La censura è infondata.

La Corte territoriale ha rilevato che il CTU aveva fornito chiarimenti in ordine ai criteri estimativi dei frutti, e che in proposito il motivo di appello non era sufficientemente specifico, ed ha ritenuto, quanto alle spese sopportate nell’ambito della gestione dei beni ereditari da parte degli appellanti, l’ammissibilità della produzione di documenti in appello onde offrire la prova di tale circostanza, valutando pertanto i documenti prodotti; orbene, in presenza di tali puntuali affermazioni, il motivo in esame non contiene specifiche censure al riguardo, rimanendo su di un piano di insanabile genericità.

Con il sesto motivo i ricorrenti, deducendo violazione dell’art. 221 c.p.c. e segg. – artt. 345 e 356 c.p.c. e vizio di motivazione, rilevano che erroneamente la Corte territoriale ha ritenuto che i documenti prodotti dagli esponenti per superare le pretese contestazioni delle appellate avrebbero dovuto essere asseverati;

infatti dette contestazioni erano state generiche e caratterizzate da formule di stile, senza alcun espresso disconoscimento da effettuarsi nei modi e nelle forme di cui all’art. 221 c.p.c., e segg..

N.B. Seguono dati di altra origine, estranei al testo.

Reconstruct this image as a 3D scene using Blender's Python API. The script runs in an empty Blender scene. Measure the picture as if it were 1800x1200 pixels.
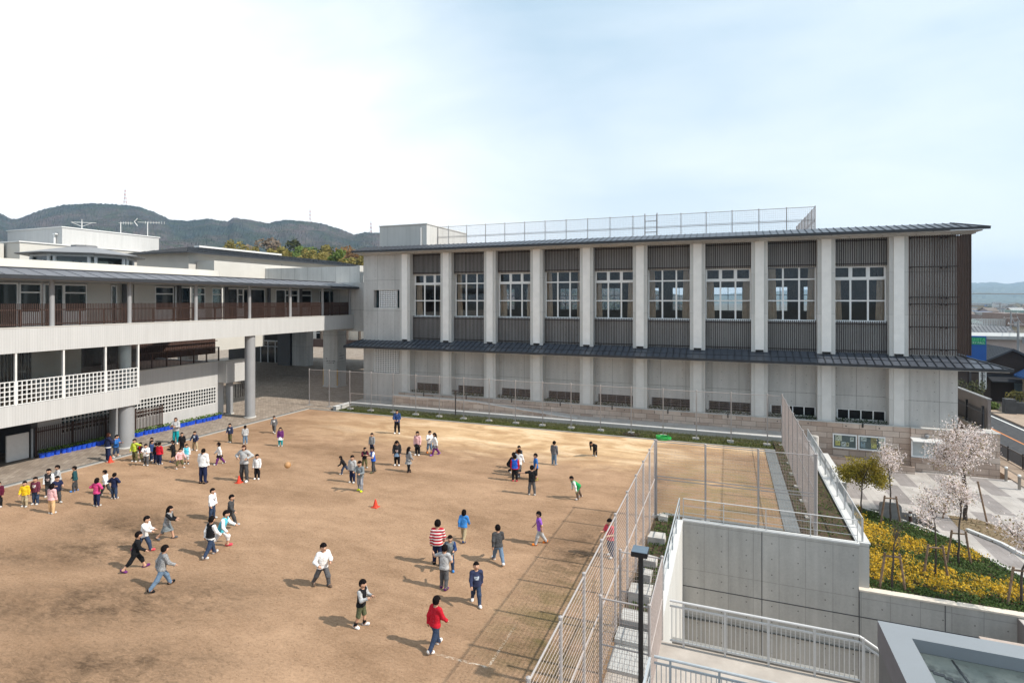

La censura è inammissibile per difetto di specificità, non essendo neppure stati indicati i documenti che il giudice di appello ha ritenuto privi di efficacia probatoria, essendo stati contestati negli importi e nella causale dalle appellate, e non essendo stati asseverati da coloro che, sottoscrivendoli, avevano dichiarato di aver effettuato le forniture e le prestazioni d’opera in essi menzionati.

In definitiva il ricorso deve essere rigettato; le spese seguono la soccombenza e sono liquidate come in dispositivo.

P.Q.M.

LA CORTE Rigetta il ricorso e condanna i ricorrenti in solido al pagamento di Euro 200,00 per spese e di Euro 3.000,00 per onorari di avvocato.

Così deciso in Roma, il 14 giugno 2012.